The little girls would spend hours sitting on the steps, having their hair washed and meticulously braided by the older girls, ensuring that not a single hair was out of place. Even the boys, who were often less concerned with being clean, would take showers in preparation. The house parents would fuss and yell, urging all of the children to be on their best behavior.

Then, the big day would arrive. The enormous red gates of the orphanage would swing open, and a sea of missionaries would ride in on trucks and “tap taps” (Haitian shared taxis). The excitement was overwhelming and electrifying, as if celebrities had arrived. Imagine the thrill of seeing figures like Taylor Swift, Elton John, or Anita Baker rolling in on chariots—that’s what it felt like for the children.

The week would be filled with gifts, crafts, Vacation Bible School (VBS) activities, basketball, and football games. They allowed us to stay up a little later than usual, where we would sing and dance under the stars.

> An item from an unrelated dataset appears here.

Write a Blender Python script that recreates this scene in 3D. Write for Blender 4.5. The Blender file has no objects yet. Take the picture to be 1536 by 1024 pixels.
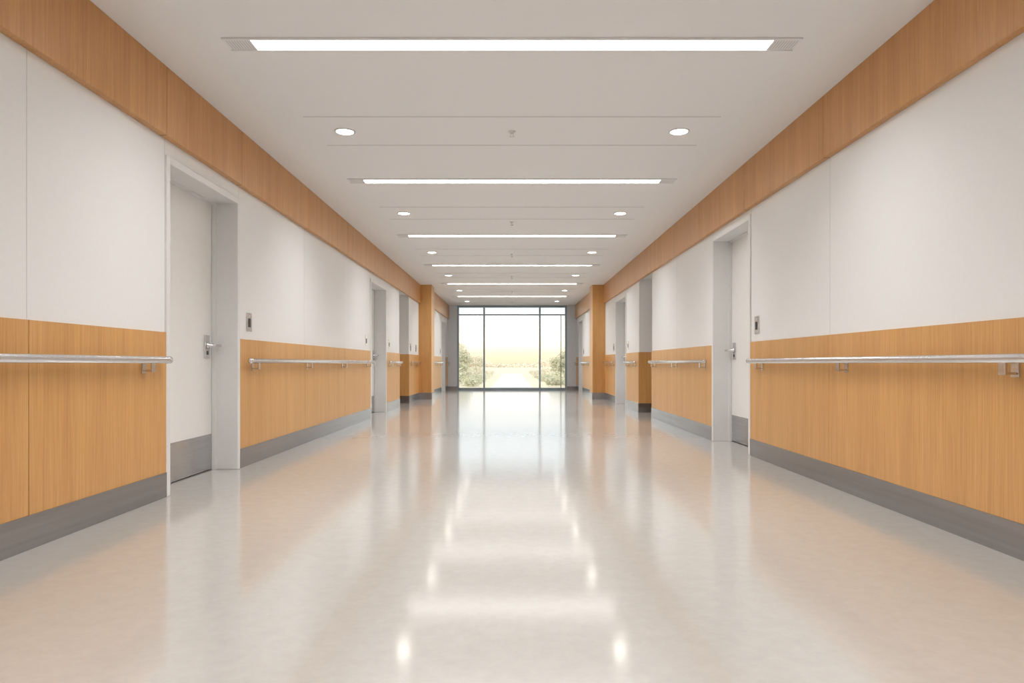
import bpy, bmesh, math, random
from mathutils import Vector, Matrix
random.seed(7)
sc = bpy.context.scene
F=1024.0; EYE=0.883; H=2.82; W=2.30; W2=2.15; YE=22.8; YB=-4.0
BAND=2.37; BX=2.25; WTOP=1.09; BB=0.164
try:
    sc.view_settings.view_transform='Standard'
    sc.view_settings.look='None'
    sc.view_settings.exposure=0.0
except Exception as e: print(e)

# ---------------------------------------------------------------- materials
def newmat(name):
    m=bpy.data.materials.new(name); m.use_nodes=True
    nt=m.node_tree; b=nt.nodes['Principled BSDF']
    return m,nt,b
def simple(name,col,rough=0.5,metal=0.0,var=0.03,scale=30,bump=0.0,spec=0.5,aniso=None):
    m,nt,b=newmat(name)
    tc=nt.nodes.new('ShaderNodeTexCoord')
    n=nt.nodes.new('ShaderNodeTexNoise'); n.inputs['Scale'].default_value=scale; n.inputs['Detail'].default_value=4
    if aniso:
        mp=nt.nodes.new('ShaderNodeMapping'); mp.inputs['Scale'].default_value=aniso
        nt.links.new(tc.outputs['Object'],mp.inputs['Vector']); nt.links.new(mp.outputs['Vector'],n.inputs['Vector'])
    else: nt.links.new(tc.outputs['Object'],n.inputs['Vector'])
    r=nt.nodes.new('ShaderNodeValToRGB')
    r.color_ramp.elements[0].position=0.3; r.color_ramp.elements[1].position=0.7
    r.color_ramp.elements[0].color=tuple(c*(1-var) for c in col)+(1,)
    r.color_ramp.elements[1].color=tuple(min(1,c*(1+var)) for c in col)+(1,)
    nt.links.new(n.outputs['Fac'],r.inputs['Fac']); nt.links.new(r.outputs['Color'],b.inputs['Base Color'])
    b.inputs['Roughness'].default_value=rough; b.inputs['Metallic'].default_value=metal
    b.inputs['Specular IOR Level'].default_value=spec
    if bump>0:
        bp=nt.nodes.new('ShaderNodeBump'); bp.inputs['Strength'].default_value=bump; bp.inputs['Distance'].default_value=0.002
        nt.links.new(n.outputs['Fac'],bp.inputs['Height']); nt.links.new(bp.outputs['Normal'],b.inputs['Normal'])
    return m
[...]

By the end of the week, some of the children had found their “person”—a missionary they felt a special connection with. They would cling to them, their smiles bright, earnest, hopeful… but fleeting. When the week concluded and the large red gate opened again, the missionaries would depart. As they left, the children’s smiles would fade, replaced by an eerie silence that hung in the air. The children were left waiting, hoping that their “person” would come back for them. But sadly, that return rarely came.

Some experiences in life never fade away. They linger in the corners of our minds, ready to resurface when a familiar scent or sound awakens the memory. These kinds of experiences are profound and impactful.

This month at Abiding Love Charities, we’re addressing an often overlooked but crucial topic: competition within the adoption community. While it’s not a popular subject, it’s an important conversation to have. On the Abiding Love Charities website, you can find other thought-provoking blogs and newsletters written by different members of the adoption triad. I chose to share this particular story because it offers a unique perspective on a challenging issue: competing for love. I firmly believe that no one should ever have to compete for love or emotional safety. Although this story comes from the context of international adoption, the core of it is universal. Humanity is the same everywhere. Adoption can be many things, but it should never be a competition—especially not a competition for love.